2: I try to see the beauty and inherent Goodness in life. I suspect like many of you I am attracted to vice. Whilst I would not label quick dirty sex as squalid…It’s not really noble or beautiful in any aesthetic sense.

As I’ve alluded to, when I walk the streets of Poland, I am not just scanning for hot girls any longer. I look closely at peoples face and I see a certain brand of purity and joy…There is something uplifting about seeing men with their wives and children. Seeing all the young kids running around, happy and secure. Seeing the grandmothers and families all together, joyfully celebrating their time together.

I cannot quite put my finger on it but this quality of inherent purity and goodness is something I’ve only recently started to notice, perhaps because I’ve only recently started looking for it. I do recall I saw it years ago in Minsk , Belarus, when I saw young men and women together and realising that they may well be together for life. It’s that sort of place..

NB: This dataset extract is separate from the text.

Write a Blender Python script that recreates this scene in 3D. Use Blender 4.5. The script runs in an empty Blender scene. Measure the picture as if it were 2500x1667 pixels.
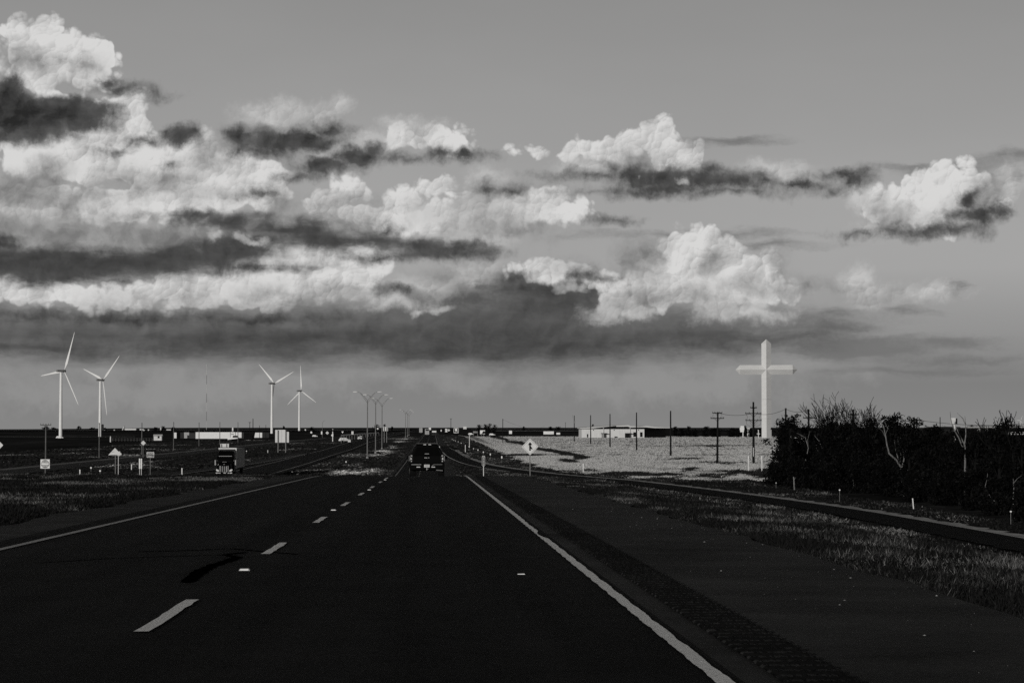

There’s something heartbreakingly beautiful about that.

3: I still love to bonk women of course. I still have the same urges I had when I was 25. But, I take my time more nowadays and for the first time I am sincerely looking for good motherly qualities in a girl I meet.

That’s a background project and who knows, it may never come to fruition. Alongside this, I always look to treat a girl well, to not lie, and to make every effort to ensure that I don’t end up hurting her or disrespecting her. That too has meaning. Living life with integrity and honour has meaning.

This podcast may not be as clear and logical as my others, probably because I do not have all the answers myself. But I can tell you that a Nihilistic life has a certain dark seductive allure…But it’s not the route to happiness.